Selby, Hubert, Jr. (Vol. 2)
Last Updated August 12, 2024.
Selby, Hubert, Jr. 1928–
American writer of fiction, author of Last Exit to Brooklyn. (See also Contemporary Authors, Vols. 15-16.)
Hubert Selby's The Room is very obscene, in inventive as well as boring ways, and it too will attract readers who really shouldn't be there. Here point of view is all, as Selby ransacks the paranoid mind of a prisoner waiting to be tried, apparently on a minor charge. I say "apparently" because this is one of those novels that accord merely "objective" details very little status. The prisoner fantasizes endlessly….
And Selby, who in Last Exit to Brooklyn so impressively showed his power to imagine psychosexual extremity and the lurid despairs inside seemingly commonplace souls, gives this prisoner plenty to think about, as he dreams up hideous vengeances on cops, women, and the other authority figures of his humiliating history.
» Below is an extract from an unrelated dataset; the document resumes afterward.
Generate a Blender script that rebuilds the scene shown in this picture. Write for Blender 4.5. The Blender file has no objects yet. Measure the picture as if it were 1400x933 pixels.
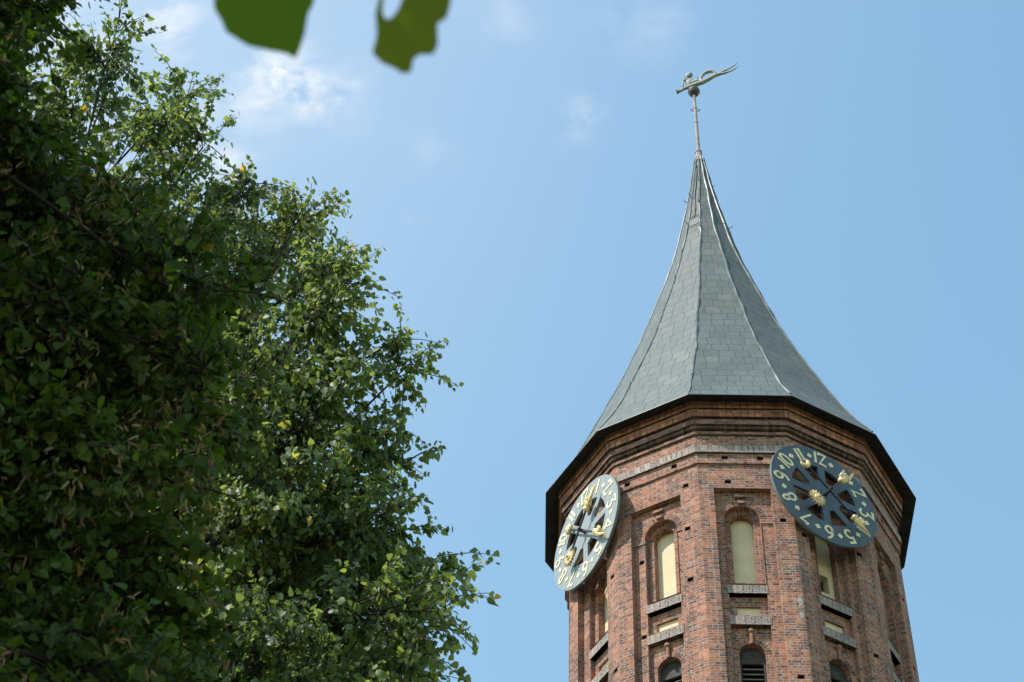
import bpy, math, random
import numpy as np
from mathutils import Vector, Matrix
from mathutils.geometry import tessellate_polygon
random.seed(7); rng = np.random.default_rng(11)
sc = bpy.context.scene
R = math.radians
# ------------------------------------------------------------------ camera
F_PX, PITCH, ROLL = 2818.96, 0.86582, -0.038102           # focal length in pixels of a 1400 wide picture
CAM = Vector((0, 0, 1.6))
_fw = Vector((0, math.cos(PITCH), math.sin(PITCH))); _r = Vector((1, 0, 0)); _u = _r.cross(_fw)
c_, s_ = math.cos(ROLL), math.sin(ROLL)
RT = _r*c_ - _u*s_; UP = _r*s_ + _u*c_
cd = bpy.data.cameras.new('camera'); cam = bpy.data.objects.new('camera', cd); sc.collection.objects.link(cam)
m = Matrix.Identity(4)
for i in range(3):
    m[i][0] = RT[i]; m[i][1] = UP[i]; m[i][2] = -_fw[i]; m[i][3] = CAM[i]
cam.matrix_world = m
cd.sensor_width = 36; cd.lens = F_PX*36/1400; cd.clip_end = 5000; cd.clip_start = 0.05
cd.dof.use_dof = True; cd.dof.focus_distance = 64; cd.dof.aperture_fstop = 11
sc.camera = cam
def ray(px, py):
    d = _fw + RT*((px-700)/F_PX) - UP*((py-466.5)/F_PX)
    return d.normalized()
def at(px, py, hd):                                        # the point seen at (px, py), hd metres away over the ground
    d = ray(px, py); return CAM + d*(hd/math.hypot(d.x, d.y))
# ------------------------------------------------------------------ tower placing
D_, AZ, ROT = 50.2698, 0.149827, -1.191511
HE = 50.610; RW = 5.5; RE = 6.3576
CEN = Vector((D_*math.sin(AZ), D_*math.cos(AZ), 0))
AP = RW*math.cos(R(15)); HS = RW*math.sin(R(15)); T15 = math.tan(R(15))
def ang(k): return AZ + math.pi - ROT - R(30)*k
def frame(k):
    a, b = ang(k), ang(k+1)
    A = Vector((math.sin(a), math.cos(a), 0)); B = Vector((math.sin(b), math.cos(b), 0))
    return (A+B).normalized(), (B-A).normalized()
def FP(k, u, z, d=0):
    n, t = frame(k)
    return CEN + n*(AP+d) + t*u + Vector((0, 0, HE+z))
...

But it's terribly difficult to render, from inside, dull and resourceless minds like this one. The trick is not to suggest that such people really are richly aware and sensitive when you get to know them, down there beneath the impassive, inarticulate surface. Few writers even come close—offhand I think only of Defoe, Flaubert, and Joyce, which is select company. Selby is a conscientious craftsman—the raw immediacy of Last Exit was sustained by a remarkable sense of structure and timing. But, like everyone else, he's no Joyce, and The Room falls short of its ambitions….
The Room is powerful and disturbing even so, but the boundaries of Selby's art and moral vision are too large to be filled up by a single commonplace mind, psychopathic or not.
Thomas R. Edwards, "The Real Thing," in The New York Review of Books (reprinted with permission from The New York Review of Books; © 1972 by NYREV, Inc.), March 9, 1972, pp. 19-20.
Hubert Selby, you cannot fail to recall, wrote a tremendous, multi-facet book named Last Exit to Brooklyn. As you will recall with greater clarity still, that book was unsuccessfully prosecuted by some gaga weirdos whose idea of the contemporary novel begins with Jean Plaidy and ends with Penelope Mortimer (bless their nylons)….
However, despite all the rape, bestiality, brutal sadism, mutilations and manglings, no one could read this novel [The Room, Selby's second book] without knowing that they have been through a strange and harrowing trip of unimaginable pathos. Not despite the untempered psychotic violence of the work but because of it….
Although Selby's writing assumes many textures, from sequential exposition to raging curses relentlessly smeared on with a palette knife, the book itself is both organic and indivisible. It is considerably more than its parts. It is a soul stripped bare, flinching and wincing and screaming and bleeding and struggling for breath. Scarcely a let-up, with very few moments of even recollected delight. Not a happy book but an unavoidable one. Maybe even a great one.
Duncan Fallowell, "A Soul Stripped Bare," in Books and Bookmen, May, 1972, pp. 54-5.